THE MEMBERS OF Twin Oaks place a great deal of stress on "competence" in performing the various chores which must be done for the benefit of all. In this guise, the competitiveness Kinkade believes they have banished is actually resurrected; this is a new form of amour propre: the desire to outdo the other in altruism. The person who works the hardest creates the greatest amount of leisure time for everyone; each member is driven by public opinion to attain this ideal and in turn forces it upon the others, for no one wants to be the object of community disapproval or ostracism.
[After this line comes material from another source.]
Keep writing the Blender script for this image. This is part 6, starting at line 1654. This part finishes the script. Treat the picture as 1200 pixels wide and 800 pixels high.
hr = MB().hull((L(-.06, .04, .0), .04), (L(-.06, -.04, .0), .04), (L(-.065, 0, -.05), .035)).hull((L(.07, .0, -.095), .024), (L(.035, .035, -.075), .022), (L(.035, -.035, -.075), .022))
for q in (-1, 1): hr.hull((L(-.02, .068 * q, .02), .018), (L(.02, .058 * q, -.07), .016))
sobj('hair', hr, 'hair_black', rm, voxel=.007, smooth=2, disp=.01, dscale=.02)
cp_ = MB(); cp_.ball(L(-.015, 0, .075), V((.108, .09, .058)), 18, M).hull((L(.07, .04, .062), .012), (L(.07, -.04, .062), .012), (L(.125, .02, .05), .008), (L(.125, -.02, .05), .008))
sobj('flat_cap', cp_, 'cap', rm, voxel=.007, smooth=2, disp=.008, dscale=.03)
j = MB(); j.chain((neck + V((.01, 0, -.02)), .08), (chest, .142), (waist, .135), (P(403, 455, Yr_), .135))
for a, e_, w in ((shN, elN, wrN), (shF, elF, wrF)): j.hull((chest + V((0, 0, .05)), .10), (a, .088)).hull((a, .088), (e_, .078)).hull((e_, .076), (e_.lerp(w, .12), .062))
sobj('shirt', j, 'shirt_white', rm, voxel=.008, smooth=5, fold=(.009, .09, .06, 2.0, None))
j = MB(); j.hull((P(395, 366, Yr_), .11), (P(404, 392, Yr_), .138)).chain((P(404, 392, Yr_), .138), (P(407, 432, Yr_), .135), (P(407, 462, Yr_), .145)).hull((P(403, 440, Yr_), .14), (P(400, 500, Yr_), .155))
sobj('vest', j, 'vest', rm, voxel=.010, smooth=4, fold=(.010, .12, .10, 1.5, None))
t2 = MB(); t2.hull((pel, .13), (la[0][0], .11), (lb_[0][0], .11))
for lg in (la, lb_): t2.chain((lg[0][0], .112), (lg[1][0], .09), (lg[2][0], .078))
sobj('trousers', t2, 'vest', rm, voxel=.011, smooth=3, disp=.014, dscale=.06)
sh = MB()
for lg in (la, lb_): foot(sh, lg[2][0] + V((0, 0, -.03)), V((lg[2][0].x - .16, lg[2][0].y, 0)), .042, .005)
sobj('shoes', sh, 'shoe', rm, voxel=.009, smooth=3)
The keystone of this system is, of course, the desire for fun and relaxation; otherwise, there would be no competitive pressures toward altruistic work, and no motive for escaping community opprobrium or banishment. But can a society survive on such a pleasure principle? If one looks closely, it is apparent that the Twin Oaks community has not even tested the principle yet. Skinner's claim in the foreward to the book that Twin Oaks "is the world in miniature" is simply untrue. It is an artificial community: its population is very small and, as the author admits, homogenous due to its selective admissions policy; it buys the technological means to its pleasure from the outside world; its many visitors and guests are required to do the menial but necessary work no one in the community wants to do.
If there is any hope at all for Twin Oaks, and any redeeming feature of its concept, it is to be found in the basic good faith of its members (sometimes a naivete), which often makes for a certain easy trust, sympathy, nay, love. But then again, as the protagonist admits in Walden Two, "What is love, except another name for the use of positive reinforcement?"